Cross functional skills in the team are the need of the day. A job done by keeping in mind that one’s output will become someone else’s input is a job done well. A UI designer who knows a little about coding will be able to design the UI in a way which can make coding a breeze. An eye for detail can save a lot of time by
cutting down on rework. A developer who keeps an eye open for obvious design or UI errors can reduce rework manifolds. For example if the input boxes in a web-page are not properly aligned the developer should contact the UI developer or the designer and get it resolved before starting to code. It would take quite some rework if the non-aligned imput boxes made it to a QA build.

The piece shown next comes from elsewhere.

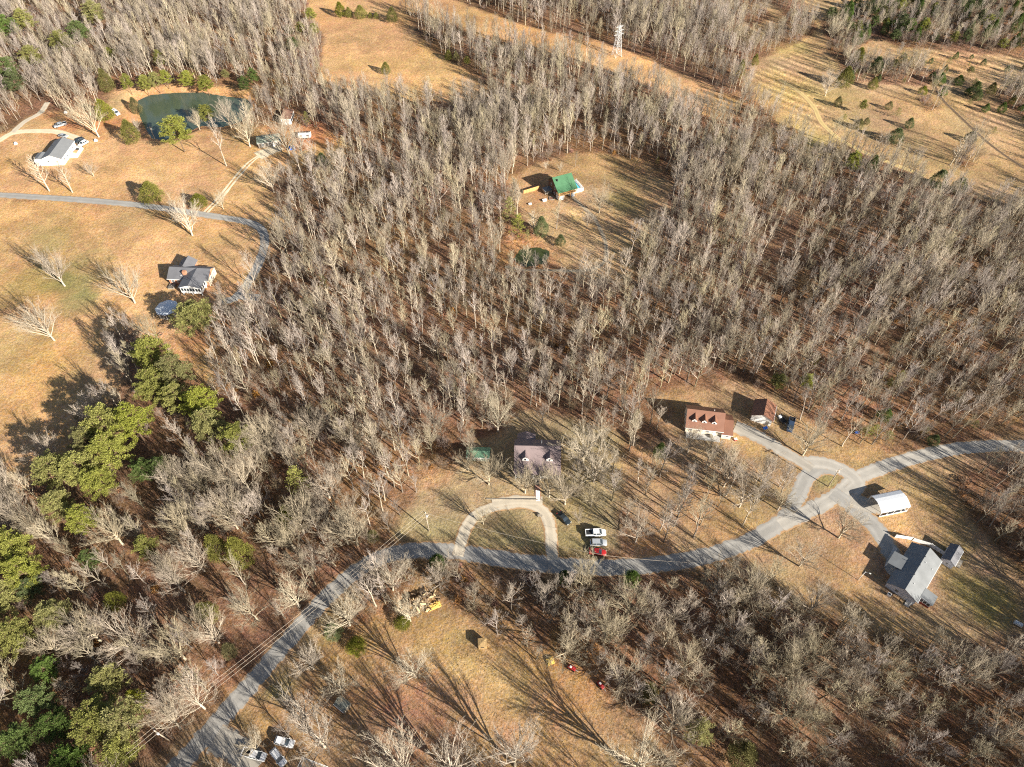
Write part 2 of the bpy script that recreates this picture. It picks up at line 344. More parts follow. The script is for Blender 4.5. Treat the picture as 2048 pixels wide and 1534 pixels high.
L(geo.outputs['Position'], wv.inputs['Vector'])
fw = math_('MULTIPLY', math_('SUBTRACT', wv.outputs[0], .5), math_('MULTIPLY', fa.outputs['Fac'], mrange(n3.outputs[0], .35, .6, .2, 1)))
f3 = math_('MULTIPLY', f2, math_('ADD', 1, math_('MULTIPLY', fw, .8)))
sc1 = N('ShaderNodeVectorMath'); sc1.operation = 'SCALE'; L(a.outputs['Color'], sc1.inputs[0]); L(f3, sc1.inputs['Scale'])
hs = N('ShaderNodeHueSaturation'); L(sc1.outputs[0], hs.inputs['Color']); L(mrange(n3.outputs[0], .3, .7, .49, .512), hs.inputs['Hue']); L(mrange(n4.outputs[0], .3, .7, .75, 1.15), hs.inputs['Saturation'])
L(hs.outputs[0], b.inputs['Base Color'])
hgt_ = math_('ADD', math_('MULTIPLY', n1.outputs[0], mrange(a.outputs['Alpha'], 0, 1, .9, .38)), math_('ADD', math_('MULTIPLY', fw, .5), math_('MULTIPLY', n4.outputs[0], .12)))
bp = N('ShaderNodeBump'); bp.inputs['Strength'].default_value = 1; bp.inputs['Distance'].default_value = .9; L(hgt_, bp.inputs['Height']); L(bp.outputs[0], b.inputs['Normal'])

# ---------------------------------------------------------------- water
for p, nm, c in ((PONDS[0], 'pond', (.055, .075, .050)), (PONDS[1], 'small_pond', (.04, .05, .02))):
    wm = mat(nm + '_water', c, .12, spec=.5)
    P = p['P']; cc = P.mean(0); Q = [cc + (q - cc) * 1.0 + (q - cc) / np.linalg.norm(q - cc) * 3.5 for q in P]
    o = mk(nm, [(q[0], q[1], p['z']) for q in Q], [tuple(range(len(Q)))[::-1]], wm); tag(o, kind='structure')
    if o.data.polygons[0].normal.z < 0: o.data.flip_normals()

# ---------------------------------------------------------------- roads
def smooth_line(P, step=1.5):
    P = np.array(P, float); out = []
    Q = np.vstack([2 * P[0] - P[1], P, 2 * P[-1] - P[-2]])
    for i in range(1, len(Q) - 2):
        p0, p1, p2, p3 = Q[i - 1:i + 3]; n = max(2, int(np.linalg.norm(p2 - p1) / step))
        for t in np.arange(n) / n:
            out.append(.5 * ((2 * p1) + (-p0 + p2) * t + (2 * p0 - 5 * p1 + 4 * p2 - p3) * t * t + (-p0 + 3 * p1 - 3 * p2 + p3) * t ** 3))
    out.append(P[-1]); return np.array(out)
ROADS = []
def road(name, px, width, m, dz=.05, w1=None, cross=9):
    P = smooth_line([G(*p)[:2] for p in px]); ROADS.append((P, width))
    T = np.gradient(P, axis=0); T /= np.linalg.norm(T, axis=1)[:, None]; Nn = np.stack([-T[:, 1], T[:, 0]], 1)
    W = np.linspace(width, w1 or width, len(P)) / 2
    ss = np.linspace(-1, 1, cross); V = []
    e = vnoise(P[:, 0], P[:, 1], 3, 11) * .5
    for s in ss:
        q = P + Nn * (s * (W + (e if abs(s) == 1 else 0)))[:, None]; V.append(np.column_stack([q, hgt(q[:, 0], q[:, 1]) + dz - (.07 if abs(s) == 1 else 0)]))
    V = np.array(V); n = len(P); I = np.arange(cross * n).reshape(cross, n); AC = np.repeat(np.abs(ss), n)
    F = np.stack([I[1:, :-1], I[:-1, :-1], I[:-1, 1:], I[1:, 1:]], -1).reshape(-1, 4)
    o = mk(name, V.reshape(-1, 3), F, m, smooth=True); tag(o, kind='structure'); at_ = o.data.attributes.new('across', 'FLOAT', 'POINT'); at_.data.foreach_set('value', AC.astype(np.float32)); return o
def roadmat(name, c, dirt, edge, track):
    m = mat(name, c, .92, .10, .35, bump=.2); nt = m.node_tree; N = nt.nodes.new; L = nt.links.new; b = nt.nodes['Principled BSDF']; src = b.inputs['Base Color'].links[0].from_socket
    a = N('ShaderNodeAttribute'); a.attribute_name = 'across'; geo = N('ShaderNodeNewGeometry')
    n = N('ShaderNodeTexNoise'); n.inputs['Scale'].default_value = .8; n.inputs['Detail'].default_value = 5; L(geo.outputs['Position'], n.inputs['Vector'])
    def mth(op, x, y):
        q = N('ShaderNodeMath'); q.operation = op
        for k, z in ((0, x), (1, y)):
            if isinstance(z, (int, float)): q.inputs[k].default_value = z
            else: L(z, q.inputs[k])
        return q.outputs[0]
    def mr(x, a0, a1, b0, b1):
        q = N('ShaderNodeMapRange'); L(x, q.inputs[0])
        for k, z in zip((1, 2, 3, 4), (a0, a1, b0, b1)): q.inputs[k].default_value = z
        return q.outputs[0]
    t = mr(mth('ABSOLUTE', mth('SUBTRACT', a.outputs['Fac'], .48), 0), 0, .26, 1 + track, 1 - track)     # worn wheel paths
    sc_ = N('ShaderNodeVectorMath'); sc_.operation = 'SCALE'; L(src, sc_.inputs[0]); L(t, sc_.inputs['Scale'])
    e = mr(mth('ADD', a.outputs['Fac'], mth('MULTIPLY', mth('SUBTRACT', n.outputs[0], .5), .75)), edge - .05, edge + .08, 0, 1)
    mx = N('ShaderNodeMix'); mx.data_type = 'RGBA'; L(e, mx.inputs[0]); L(sc_.outputs[0], mx.inputs[6]); mx.inputs[7].default_value = (*dirt, 1); L(mx.outputs[2], b.inputs['Base Color']); return m
DIRT = (.33, .20, .10)
ASPH = roadmat('asphalt', (.29, .275, .25), DIRT, .82, .08)
ASPH2 = roadmat('pale_asphalt', (.35, .325, .285), DIRT, .82, .08)
GRAV = roadmat('gravel', (.46, .40, .31), DIRT, .80, .08)
GRAVL = roadmat('pale_gravel', (.60, .50, .35), (.45, .28, .13), .82, .05)
GRAVG = roadmat('grey_gravel', (.33, .30, .255), DIRT, .80, .08)
road('road', [(300, 1590), (355, 1534), (430, 1450), (500, 1370), (575, 1282), (640, 1208), (700, 1152), (760, 1116), (830, 1101), (930, 1106), (1050, 1124), (1200, 1135), (1350, 1124), (1460, 1098), (1530, 1065), (1570, 1035), (1597, 990), (1612, 955), (1640, 935), (1670, 938)], 5.6, ASPH, .060)
road('road_east', [(1560, 1050), (1620, 1020), (1675, 990), (1712, 958), (1780, 930), (1870, 905), (1960, 893), (2060, 893), (2200, 905)], 5.2, ASPH2, .064)
road('road_turnaround', [(1610, 925), (1650, 927), (1690, 942), (1716, 965), (1700, 985)], 5.6, ASPH2, .068)
road('road_northwest', [(-150, 380), (0, 390), (150, 399), (300, 413), (430, 433), (490, 443), (520, 456), (530, 480), (522, 515), (500, 560), (470, 596), (440, 604)], 4.2, ASPH, .060)
road('driveway_house_west', [(480, 592), (500, 594), (520, 596)], 4.5, ASPH, .066)
road('driveway_loop', [(915, 1112), (930, 1060), (952, 1030), (990, 1013), (1040, 1006), (1078, 1016), (1098, 1045), (1105, 1120)], 3.9, GRAV, .080)
road('driveway_parking', [(985, 1008), (1030, 1001), (1085, 1002)], 4.0, GRAV, .086)
road('driveway_brown_house', [(1624, 938), (1592, 918), (1566, 903), (1519, 874), (1470, 853)], 4.6, GRAVG, .072, 6.5)
road('driveway_east_house', [(1665, 985), (1700, 1010), (1730, 1035), (1752, 1055), (1768, 1080), (1790, 1120)], 6.5, ASPH, .072, 6)
road('driveway_carport', [(1700, 1000), (1745, 1012), (1790, 1006)], 6.5, GRAVG, .076)
road('driveway_green_house', [(1135, 385), (1160, 408), (1185, 432), (1200, 458), (1212, 490), (1208, 525), (1170, 541), (1100, 540), (1010, 533)], 2.5, roadmat('clay_drive', (.36, .29, .20), (.34, .22, .12), .55, .1), .06)
road('driveway_south', [(430, 1475), (475, 1500), (510, 1540)], 8, GRAVG, .07)
road('gravel_lane', [(-60, 315), (0, 280), (30, 265), (75, 262), (115, 264), (155, 277)], 4.0, GRAVL, .06)
road('gravel_path', [(25, 265), (50, 243), (80, 226), (95, 205)], 3.5, GRAV, .064)
road('farm_track', [(1560, 160), (1600, 185), (1628, 215), (1645, 248), (1690, 285), (1760, 318), (1850, 352)], 3.0, roadmat('mown_track', (.50, .37, .16), TAN, .7, .1), .05)
road('dry_ditch', [(1876, 138), (1868, 165), (1885, 198), (1922, 235), (1982, 290), (2050, 338)], 1.8, roadmat('ditch_earth', (.15, .10, .06), (.24, .16, .09), .6, .1), .05)
for k, d in enumerate((-4, 4)):
    road('dirt_track', [(408 + d, 428), (440 + d, 395), (470 + d, 358), (500 + d, 325), (535, 300)], 1.1, GRAVL, .06 + k * .006, cross=3)
road('farm_yard', [(515, 312), (560, 293)], 8, GRAVL, .07)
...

In the end, the success of a product depends on a lot of factors. Some of these we don’t have control over. But we gotta do our best with the factors we can control.

This is the first post in this series. There is more to come.

  1. July 1, 2008 at 9:59 pm | #1

    Indraneel,

    You are very right when saying that having even a good Continuous Integration system in place sometimes may be not enough.

    One of the best practices that I recommend for quicker adoption of Continuous Integration is reacting to the broken build immediately instead of once a day. This helps others see that the problem is being taken care once it occur.

    Another useful practice is to establish a non-insulting ritual for “hailing” build breakers. Buying donuts to the team works really well.